An integrated techno-economic-environmental-policy assessment of supercritical biodiesel production: pathway to competitiveness

Abstract

Despite its promise, biodiesel production via the supercritical methanol (SCM) process has stalled due to limited understanding of interactions among key operating parameters and process-modeling gaps, resulting in contradictory techno-economic (TEA) and life-cycle carbon footprint assessments. In the present study, we integrate experimental optimization with techno-economic, carbon footprint, and policy analyses to identify the path to economic competitiveness for SCM biodiesel production from waste cooking oil (WCO). Response surface modeling based on experimental data was used to quantify interactions among operating parameters and develop a predictive yield model.
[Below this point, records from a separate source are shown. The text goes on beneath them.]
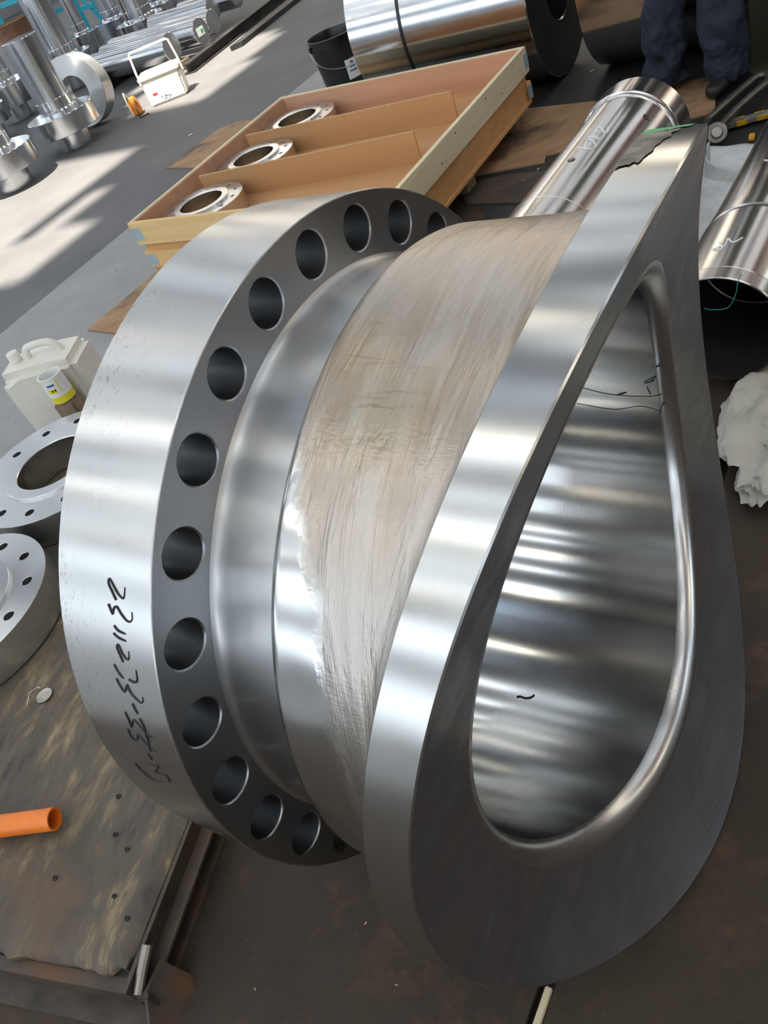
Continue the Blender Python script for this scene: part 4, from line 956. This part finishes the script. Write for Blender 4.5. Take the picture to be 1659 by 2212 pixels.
# ---------------------------------------------------------------- person in navy trousers (head and torso outside the frame)
def skin_body(name, verts, edges, radii, mat, parent, sub=2, root=0):
    me = bpy.data.meshes.new(name); me.from_pydata(verts, edges, []); o = bpy.data.objects.new(name, me); COL.objects.link(o)
    me.materials.append(mat)
    m = o.modifiers.new('skin', 'SKIN'); m.use_smooth_shade = True
    sv = me.skin_vertices[0] if me.skin_vertices else None
    if sv is None:
        bpy.context.view_layer.objects.active = o; sv = me.skin_vertices[0]
    for i, r in enumerate(radii): sv.data[i].radius = (r, r) if not isinstance(r, tuple) else r
    for i in range(len(verts)): sv.data[i].use_root = (i == root)
    s = o.modifiers.new('sub', 'SUBSURF'); s.levels = sub; s.render_levels = sub
    dg = bpy.context.evaluated_depsgraph_get(); me2 = bpy.data.meshes.new_from_object(o.evaluated_get(dg)); o.modifiers.clear(); o.data = me2; o.parent = parent
    me2.polygons.foreach_set('use_smooth', [True] * len(me2.polygons))
    return o
F1 = Vector((2.25, 4.09, 0)); F2 = Vector((2.43, 3.84, 0)); hip = (F1 + F2) / 2; fdir = Vector((-.82, -.57, 0)); sdv = Vector((-fdir.y, fdir.x, 0))
per = thing('person', 'person in dark navy work trousers standing behind the tubes, only the lower legs in frame', 'person', (hip.x, hip.y, .009))
def L3(p): return (p[0] - hip.x, p[1] - hip.y, p[2])
H = hip
V = [L3((H.x, H.y, .94))]; Ed = []; Ra = [(.155, .125)]
def add(prev, p, r): V.append(L3(p)); Ra.append(r); Ed.append((prev, len(V) - 1)); return len(V) - 1
sp = add(0, (H.x, H.y, 1.12), (.15, .11)); ch = add(sp, (H.x, H.y, 1.34), (.175, .125)); nk = add(ch, (H.x, H.y, 1.50), .065); nt = add(nk, (H.x + fdir.x * .01, H.y + fdir.y * .01, 1.58), .055)
for sg, Ft in ((1, F1), (-1, F2)):
    so = Vector((F2 - F1)).normalized() * -sg
    sh = H + so * .17; a = add(ch, (sh.x, sh.y, 1.44), .065); el = H + so * .24 - fdir * .02; b = add(a, (el.x, el.y, 1.18), .045); wr = H + so * .22 + fdir * .12; c_ = add(b, (wr.x, wr.y, .94), .030)
body = skin_body('torso', V, Ed, Ra, M_NAVY, per)
# legs with cloth folds
def leg(Ft, sg):
    V, Ed, Ra = [], [], []
    so = (F1 - F2).normalized() * sg
    pts = [(H + so * .07 + Z * .93, .125), (H * .6 + Ft * .4 + so * .05 + Z * .72, .115), (H * .3 + Ft * .7 + so * .02 + Z * .50, .095), (H * .15 + Ft * .85 + Z * .38, .102), (H * .08 + Ft * .92 + Z * .29, .108), (Ft + Z * .21, .104), (Ft + Z * .15, .100), (Ft + Z * .10, .105), (Ft + Z * .05, .100)]
    bm = bmesh.new(); P = smooth_path([p for p, r in pts], 9); n = len(P); rings = []
    for i, p in enumerate(P):
        q = i / (n - 1) * (len(pts) - 1); i0 = min(int(q), len(pts) - 2); r = lerp(pts[i0][1], pts[i0 + 1][1], q - i0); ring = []
        for k in range(56):
            a = 2 * PI * k / 56; d = Vector((cos(a), sin(a), 0)); low = max(0, 1 - max(0, p.z - .02) / .55)
            fold = noise.noise(Vector((d.x * 1.5 + sg * 4, d.y * 1.5, p.z * 13 + a * .35))) * .030 * (.35 + low) - abs(noise.noise(Vector((d.x * 2.6, d.y * 2.6 + sg, p.z * 22 + a * .8)))) * .020 * (.3 + low)
            ring.append(bm.verts.new((p.x - H.x + d.x * (r + fold), p.y - H.y + d.y * (r + fold) * .95, p.z + .012 * noise.noise(Vector((d.x * 2, d.y * 2, 3 + sg))))))
        rings.append(ring)
    for i in range(n - 1):
        for k in range(56): bm.faces.new((rings[i][k], rings[i][(k + 1) % 56], rings[i + 1][(k + 1) % 56], rings[i + 1][k]))
    bm.faces.new(rings[0]); bm.faces.new(rings[-1][::-1])
    finish(bm, 'trouser_leg', M_NAVY, per, 80)
    V = [L3(Ft + Z * .10 - fdir * .03), L3(Ft + Z * .05 - fdir * .035), L3(Ft + fdir * .06 + Z * .048), L3(Ft + fdir * .15 + Z * .038), L3(Ft + fdir * .19 + Z * .036)]
    skin_body('boot', V, [(0, 1), (1, 2), (2, 3), (3, 4)], [.055, (.05, .048), (.05, .045), (.048, .036), (.034, .03)], M_BOOT, per)
leg(F1, 1); leg(F2, -1)
hd = bmesh.new(); bmesh.ops.create_uvsphere(hd, u_segments=40, v_segments=28, radius=1)
for v_ in hd.verts:
    p = v_.co.copy(); f_ = p.y
    x, y, z = p.x * .076, p.y * .095, p.z * .118
    if z < 0: x *= 1 - .28 * (-p.z) ** 1.5; y *= 1 - .12 * (-p.z)
    if p.y > .75: 
        y += .022 * math.exp(-((p.x / .16) ** 2) - ((p.z + .12) / .20) ** 2)            # nose
        y -= .010 * math.exp(-(((abs(p.x) - .33) / .15) ** 2) - ((p.z - .06) / .12) ** 2)  # eye sockets
        y += .006 * math.exp(-((p.x / .3) ** 2) - ((p.z + .42) / .06) ** 2)              # mouth
    v_.co = (x, y, z)
head = finish(hd, 'head', M_SKIN, per, 80); head.matrix_local = Matrix.Translation((fdir.x * .02, fdir.y * .02, 1.70)) @ Matrix.Rotation(math.atan2(fdir.y, fdir.x) - PI / 2, 4, 'Z')
hr = bmesh.new(); bmesh.ops.create_uvsphere(hr, u_segments=40, v_segments=28, radius=1)
bmesh.ops.delete(hr, geom=[v for v in hr.verts if v.co.z < .30 - .75 * (-v.co.y) or (v.co.y > .4 and v.co.z < .45)], context='VERTS')
for v_ in hr.verts: v_.co = (v_.co.x * .082, v_.co.y * .101, v_.co.z * .126)
finish(hr, 'hair', M_HAIR, head, 80)
for s in (-1, 1):
    b_ = bmesh.new(); bmesh.ops.create_uvsphere(b_, u_segments=12, v_segments=8, radius=.011); o = finish(b_, 'eye', M_LABEL, head); o.location = (s * .027, .078, .008)
    b_ = bmesh.new(); lathe(b_, [(0, .004), (.014, .006), (.019, 0), (0, -.006)], 16); o = finish(b_, 'ear', M_SKIN, head); o.matrix_local = Matrix.Translation((s * .076, 0, -.005)) @ Matrix.Rotation(s * PI / 2, 4, 'Y') @ Matrix.Diagonal((1.6, .9, 1, 1))
for sg in (1, -1):
    so = (F1 - F2).normalized() * sg; wr = H + so * .22 + fdir * .12 + Z * .94; dn_ = Vector((fdir.x * .25, fdir.y * .25, -1)).normalized(); ac = fdir
    V = [L3(wr), L3(wr + dn_ * .05), L3(wr + dn_ * .085)]; Ed = [(0, 1), (1, 2)]; Ra = [.026, (.022, .034), (.018, .036)]
    for i in range(4):
        b0 = wr + dn_ * .085 + ac * (.030 - .020 * i); L_f = (.070, .080, .075, .058)[i]; V.append(L3(b0 + dn_ * .012)); Ed.append((2, len(V) - 1)); Ra.append(.010)
        V.append(L3(b0 + dn_ * L_f * .55)); Ed.append((len(V) - 2, len(V) - 1)); Ra.append(.009); V.append(L3(b0 + dn_ * L_f - so * .02)); Ed.append((len(V) - 2, len(V) - 1)); Ra.append(.008)
    V.append(L3(wr + dn_ * .04 + ac * .035)); Ed.append((1, len(V) - 1)); Ra.append(.012); V.append(L3(wr + dn_ * .09 + ac * .055)); Ed.append((len(V) - 2, len(V) - 1)); Ra.append(.010)
    skin_body('hand', V, Ed, Ra, M_SKIN, per)

# ---------------------------------------------------------------- chips and crumbs on the floors
def chip(label, x, y, s, rot, mat=M_CHIP, z=.001):
    bm = bmesh.new(); prism(bm, [(-s, -s * .2), (0, -s * .35), (s, 0), (.1 * s, s * .3)], 0, s * .12); o = finish(bm, 'wood_chip', mat); o.location = (x, y, z); o.rotation_euler = (0, 0, rot); tag(o, label, 'wood chip', 'small chips on the floor')

for i_, (lab, x, y, s_, r) in enumerate((
    ('tiny pale wood chip on the brown floor between the board stand and the saddle', -.38, .764, .005, .4), ('tiny chip on the brown floor close to the stand corner', -.633, .734, .004, 1.9),
    ('small pale chip on the brown floor left of the saddle rim bottom', -.351, .631, .004, 2.6), ('white scrap on the dark floor between the cooler box and the crate', -.185, 7.473, .03, .2),
    ('yellowish scrap on the dark floor beside the lower sun patch', -.578, 7.72, .022, .9), ('pale splinter on the oily plywood right of the crate', 1.402, 3.848, .016, .7),
    ('short pale splinter beside the crate foot on the oily plywood', 1.30, 3.80, .012, .3), ('white scrap on the black floor in front of the second roll', 2.202, 4.851, .022, .3))):
    chip(lab, x, y, s_, r, M_CHIP if i_ not in (3, 7) else M_LABEL, .0102 if 'plywood' in lab else .0025)
# marker scribbles and a burnt shaving on the bore wall
BORE_INK = [[[0.3107,1.5008],[0.3203,1.4838],[0.3354,1.4608],[0.3232,1.4942],[0.3121,1.506],[0.3304,1.4881]],[[0.3144,1.5269],[0.3193,1.568],[0.3168,1.5476]],[[0.2522,1.5815],[0.2621,1.5698],[0.2734,1.5632],[0.258,1.5776]],[[0.1851,1.5467],[0.2395,1.5778],[0.3117,1.5813],[0.3403,1.5654]],[[0.1668,1.6399],[0.2423,1.6624],[0.2949,1.6375],[0.335,1.6567]],[[0.3387,1.4057],[0.3508,1.3992]],[[0.3329,1.6669],[0.3398,1.6212],[0.3452,1.6154]]]
bore_o = bpy.data.objects['bore']
for st_ in BORE_INK:
    bm = bmesh.new(); tube(bm, smooth_path([(.4328 * cos(-a), .4328 * sin(-a), q) for q, a in st_], 4), .0006 if st_[0][0] < .2 else .001, 6); finish(bm, 'marker_line', M_INK, bore_o)
bm = bmesh.new(); m5 = noz.matrix_world
tube(bm, smooth_path([m5 @ Vector((.4315 * cos(a), .4315 * sin(a), q)) for q, a in ((.130, 3.052), (.136, 3.062), (.148, 3.060), (.158, 3.072), (.163, 3.090))], 4), .0014, 6)
tag(finish(bm, 'metal_shaving', M_INK), 'tiny dark curled shaving lying on the lower wall inside the big bore', 'shaving')
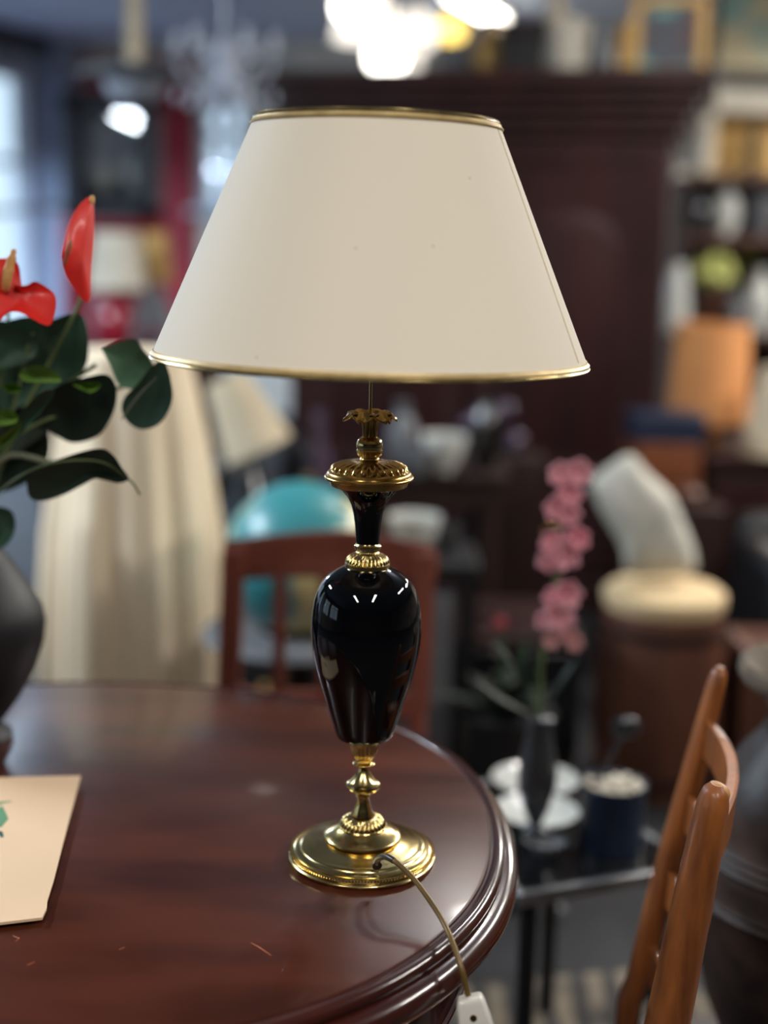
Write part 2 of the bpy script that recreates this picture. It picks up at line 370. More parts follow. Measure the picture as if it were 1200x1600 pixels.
# apron with a cusped lower edge
bm = bmesh.new(); N = 240; oo = outl(-.012, N); oi = outl(-.034, N); top = []; 
def low(i):
    u = (i/N*10+.42) % 1.0
    return TZ-.046-(.038+.034*(1-abs(2*u-1)**1.7)+(.010 if abs(u-.5) > .46 else 0))
r0 = [bm.verts.new((x, y, TZ-.044)) for x, y in oo]; r1 = [bm.verts.new((x, y, low(i))) for i, (x, y) in enumerate(oo)]
r2 = [bm.verts.new((x, y, low(i))) for i, (x, y) in enumerate(oi)]; r3 = [bm.verts.new((x, y, TZ-.044)) for x, y in oi]
for a, b in ((r0, r1), (r1, r2), (r2, r3)):
    for i in range(N): bm.faces.new((a[i], a[(i+1) % N], b[(i+1) % N], b[i]))
ap = obj('apron', bm, 'mahogany_edge', table)
bm = bmesh.new(); tube(bm, [(x, y, low(i)) for i, (x, y) in enumerate(outl(-.010, N))]+[(oo[0][0]+.002, oo[0][1], low(0))], .0035, 6)
obj('bead', bm, 'mahogany_edge', ap)
obj('pedestal', lat([(.13, .1), (.13, .14), (.07, .18), (.05, .26), (.075, .34), (.08, .42), (.05, .5), (.06, .58), (.12, .66), (.14, .715)]), 'mahogany_edge', table)
for k in range(4):
    a = k*pi/2+pi/4
    obj('leg', tb(spline([(cos(a)*.06, sin(a)*.06, .2), (cos(a)*.2, sin(a)*.2, .17), (cos(a)*.33, sin(a)*.33, .06), (cos(a)*.4, sin(a)*.4, .03)], 5), [.035]*6+[.03]*5+[.026]*5), 'mahogany_edge', table)
for pts in ([(392, 1473), (405, 1480), (424, 1493)], [(186, 1484), (195, 1480)], [(20, 1462), (30, 1466), (24, 1471)], [(42, 1508), (54, 1503)]):
    q = [on(x, y, TZ+.0002)-Vector((TX, TY, 0)) for x, y in pts]
    obj('scratch', tb(q, [.0003]+[.0006]*(len(q)-2)+[.0003], 5, .4), 'scratch', table)

# ------------------------------------------------------------ THE LAMP
LB = Vector((-.015, 1.301, TZ)); LY = 1.301
lamp = thing('table_lamp', 'brass and black vase-shaped table lamp with a wide cream tapered shade, unlit', 'lamp', LB)
def LP(pts):
    out = []
    for p in pts:
        q = at(572, p[1], LY); out.append((max(p[0]*mpp(q), .0003), q.z-TZ)+tuple(p[2:]))
    return sorted(out, key=lambda a: 0) [::-1]
# foot: heights measured from the table
foot = [(.0715, .0), (.0735, .003), (.0742, .006), (.0728, .0085), (.0715, .009), (.0728, .0105), (.0732, .0125), (.0715, .015), (.0688, .0155), (.0692, .0175), (.0672, .0195),
        (.0635, .0205), (.0628, .0225), (.0600, .0245), (.0585, .0242), (.0560, .0256), (.0500, .0270), (.0440, .0290), (.0395, .0312), (.0345, .0330)]
foot = [(a, b*.66) for a, b in foot]
obj('base', lat(foot, 120), 'brass', lamp)
bm = bmesh.new()
for k in range(150):
    a = 2*pi*k/150; box(bm, (.0718*cos(a), .0718*sin(a), .0095), (.003, .0013, .002), a)
obj('milled_band', bm, 'brass', lamp)
z_ = lambda y: at(572, y, LY).z-TZ
r_ = lambda r, y: r*mpp(at(572, y, LY))
pxp = lambda pts: [(r_(p[0], p[1]), z_(p[1]))+tuple(p[2:]) for p in pts]
obj('base_dish', lat([(.0330, .0212), (.0340, .0230), (.0376, .0234), (.0384, .0240), (.0384, .0256), (.0372, .0268), (.0330, .0288), (.0275, .0322), (.0248, .0345)], 128), 'brass', lamp)
obj('fluted_collar', lat([(.0240, .0338), (.0246, .0350), (.0240, .0360), (.0236, .0364, 30, .12), (.0230, .0392, 30, .15), (.0205, .0422, 30, .15), (.0160, .0444, 30, .12), (.0135, .0450), (.012, .0455)], 240), 'brass', lamp)
obj('stem', lat(pxp([(17.5, 1273), (17, 1269), (13.5, 1262), (10.8, 1254), (9.5, 1248), (9.8, 1244), (12, 1242), (12, 1239), (11, 1238), (20, 1235), (25.5, 1231), (27.5, 1227), (26.5, 1223.5), (23.5, 1222), (20, 1219), (14, 1212), (9.5, 1205), (7, 1199), (7, 1196), (15, 1194.5), (17, 1193), (15, 1191.5), (10, 1190)]), 64), 'brass', lamp)
obj('fluted_cup', lat(pxp([(10, 1191), (13, 1187, 18, .14), (17.5, 1181, 18, .17), (21, 1174, 18, .17), (22.5, 1167, 18, .14), (22, 1162), (24, 1156), (24, 1150)]), 216), 'brass', lamp)
vz = lambda pts: [(r*mpp(at(572, y, LY)), at(572, y, LY).z-TZ) for r, y in pts][::-1]
vase_pts = [(32, 884), (40, 888), (50, 893), (63, 902), (71, 911), (77, 922), (82, 936), (85, 954), (86.5, 970), (86.5, 986), (85, 1004), (82, 1022), (77, 1044), (72, 1062), (66, 1080), (59, 1103), (53, 1121), (48, 1136), (45, 1145), (42, 1150), (36, 1153), (20, 1154)]
P = vz(vase_pts); obj('vase_body', lat(P, 96), 'black_enamel', lamp)
vtop = P[-1][1]
obj('shoulder_collar', lat([(r_(34, 886), z_(888)), (r_(35, 884), z_(884)), (r_(35, 880), z_(880)), (r_(33, 878), z_(878.5)), (r_(35, 876), z_(877), 32, .12), (r_(33, 872), z_(872), 32, .15), (r_(27, 866), z_(867), 32, .15), (r_(20, 862), z_(864), 32, .1), (r_(17, 861), z_(862)), (r_(16, 860), z_(860)), (r_(20, 858), z_(858)), (r_(21, 855), z_(855)), (r_(21, 852), z_(852)), (r_(19, 849), z_(850)), (r_(18, 848), z_(848))], 256), 'brass', lamp)
obj('neck', lat([(r_(18.5, 848), z_(848)), (r_(19.5, 835), z_(835)), (r_(21, 818), z_(818)), (r_(23.5, 802), z_(802)), (r_(27.5, 788), z_(788)), (r_(34, 776), z_(776)), (r_(43, 766), z_(766)), (r_(52, 759), z_(759))], 72), 'black_enamel', lamp)
obj('cap', lat([(r_(55, 758), z_(760)), (r_(60, 758), z_(758)), (r_(61, 755), z_(755)), (r_(62, 750), z_(750.5)), (r_(64, 750), z_(749)), (r_(69, 748), z_(748)), (r_(70, 745), z_(745)), (r_(69, 743), z_(743)), (r_(67, 742), z_(742)), (r_(66, 739), z_(739)), (r_(64, 736), z_(736.5)), (r_(61, 734), z_(735)), (r_(61, 733), z_(732.5), 26, .08), (r_(59, 730), z_(728), 26, .13), (r_(52, 726), z_(724), 26, .15), (r_(38, 723), z_(721), 26, .15), (r_(25, 722), z_(719.5), 26, .08), (r_(17, 720), z_(720)), (r_(13, 718), z_(718))], 252), 'brass_aged', lamp)
obj('finial_ball', lat([(r_(13, 719), z_(719)), (r_(15, 717), z_(717)), (r_(14, 715), z_(715), 30, .05), (r_(19, 710), z_(710), 30, .06), (r_(20, 704), z_(705), 30, .05), (r_(20.5, 702), z_(703.5)), (r_(19.5, 700), z_(701)), (r_(20.5, 698), z_(698)), (r_(20.5, 694), z_(693)), (r_(19, 689), z_(688)), (r_(15, 684), z_(684)), (r_(11, 682), z_(682))], 180), 'brass', lamp)
cr = obj('leaf_crown', lat([(r_(11, 683), z_(683)), (r_(12, 678), z_(678), 9, .15), (r_(12, 668), z_(668), 9, .2), (r_(14, 660), z_(660), 9, .22), (r_(16, 652), z_(652), 9, .2), (r_(14, 647), z_(648)), (r_(5, 646), z_(646))], 108), 'brass_aged', lamp)
for k in range(6):
    a = 2*pi*k/6+.2; d = Vector((cos(a), sin(a), 0)); s = Vector((-sin(a), cos(a), 0)); bm = bmesh.new(); rows = []
    for i in range(9):
        t = i/8; rr = r_(12, 650)+t*r_(31, 650); zz = z_(652)+.0065*sin(min(1, t*1.35)*pi*.75)-.006*max(0, t-.55)*2.2; wd = (.006+.008*sin(pi*min(1, t*.92+.08)))*(1-.55*t**4)
        rows.append([bm.verts.new(d*rr+s*(wd*q)+Vector((0, 0, zz-.0022*abs(q)**2+.0012*cos(q*6)))) for q in (-1, -.6, -.2, .2, .6, 1)])
    for a1, b1 in zip(rows, rows[1:]):
        for j in range(5): bm.faces.new((a1[j], a1[j+1], b1[j+1], b1[j]))
    lf = obj('curled_leaf', bm, 'brass_aged', cr); md = lf.modifiers.new('s', 'SOLIDIFY'); md.thickness = .0012
obj('shade_rod', lat([(.0014, z_(648)), (.0014, .66)], 12), 'brass', lamp)
for k in range(3):
    a = 2*pi*k/3+.4; obj('shade_spider', tb([(0, 0, .655), (cos(a)*.112, sin(a)*.112, .712)], .0014, 6), 'brass', lamp)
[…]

Under optimal conditions (282.8 °C, 125 bar, methanol-to-oil ratio of 39.17, and reaction time of 43.3 min), biodiesel yield exceeded 92%, and a detailed process flowsheet was developed in Aspen Plus® to quantify material and energy requirements. TEA results indicate that under optimized conditions, SCM biodiesel remains economically challenged, with levelized production costs of 0.9–1.4 $ per kg-biodiesel, depending on plant scale. These costs are driven primarily by high WCO consumption (0.99 kg kg⁻¹-biodiesel) and high-pressure steam demand (3 kg kg⁻¹-biodiesel), required for stoichiometric conversion and energy-intensive distillation, respectively. In contrast, life cycle carbon footprint analysis demonstrates a strong environmental advantage: under renewable electricity and heat supply, SCM biodiesel achieves a carbon intensity of ∼0.28–0.30 kgCO_2eq per kg-biodiesel, substantially lower than fossil diesel (∼4 kgCO_2eq per kg-diesel). Finally, yet most importantly, by quantitatively linking process performance, economics, emissions, and policy, this study identifies carbon pricing (∼100 $ per t-CO₂) and scale-up as critical levers to reconcile the environmental benefits of SCM biodiesel with commercially viable deployment.